An attorney representing a credit card debtor self-help group on Friday urged the legislature to pass an amendment that would establish a clear set of criteria to help courts determine whether debt holders can reduce or clear their debts.
Lin Yung-sung (林永頌), a lawyer and consultant for the self-help group, said at a press conference that while Japan has clear evaluation criteria for judges to follow, Taiwan’s Consumer Debt Clearance Act (消費者債務清理條例) is vague, leaving it open to arbitrary rulings that are usually favorable to creditors.
Lin said Taiwan’s approval rate for debt settlement applications — an approach to debt reduction — stands at 24 percent and that of debt exemption applications is less than 10 percent, compared with more than 90 percent in Japan.
He urged passage of a proposed revision submitted by Democratic Progressive Party Legislator Chen Chieh-ju (陳節如), saying that it would help raise approval rates for the reduction of credit card debt. Lin said the Chinese Nationalist Party (KMT) had proposed a competing version of the amendment, but he described it as still being relatively vague on criteria to decide such cases.

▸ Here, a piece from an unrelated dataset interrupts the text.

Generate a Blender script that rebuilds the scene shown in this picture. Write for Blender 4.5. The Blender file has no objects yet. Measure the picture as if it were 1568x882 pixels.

Chikako Akita, one of two Japanese lawyers Lin invited to the press conference to share Japan’s experience in consumer debt clearance, said that in her country, after debtors file for bankruptcy, their lifestyles are observed by a bankruptcy trustee who then files a report on their behavior with the court.
Akita said more than 90 percent of applications for debt exemptions are approved in Japan because the judges consider not only the opinions of the creditor, but also the report from the debt trustee.
Aside from the trustee’s report, she said there was also a clear system for judges to evaluate granting a debt exemption that focuses on the intentions and attitudes of the debtors and the need for the exemption, as well as the original reasons behind their borrowing.
Tatsuya Kimura, a lawyer and the representative secretary of Credit and Salakin Taikyo, Japan, a national coalition for fair consumer credit, said the credit card debt issue was prevalent in Japan, the US and Europe, but there was now an understanding that debtors are not the only ones to be blamed for excesses.
Kimura said some of the causes of credit card debt are poverty, unemployment and underemployment — situations that are not necessarily the fault of an individual. He said it took about 30 years for activists to change the outlook of Japan’s relatively conservative judges and help debtors get a second chance.
Lin participated in two 44-hour hunger strikes in front of the Legislative Yuan from last Sunday to Tuesday and from Tuesday to Thursday with anti-poverty groups.
The sit-in protests were led by Anti-Poverty Alliance founder Chien Hsi-chieh. Chien on Thursday called on the government to quickly pass amendments to the country’s housing, student loan and consumer debt clearance laws to help the nation’s 800,000 credit card debtors, 400,000 student loan holders and salaried employees who have difficulty affording increasingly expensive housing in the country.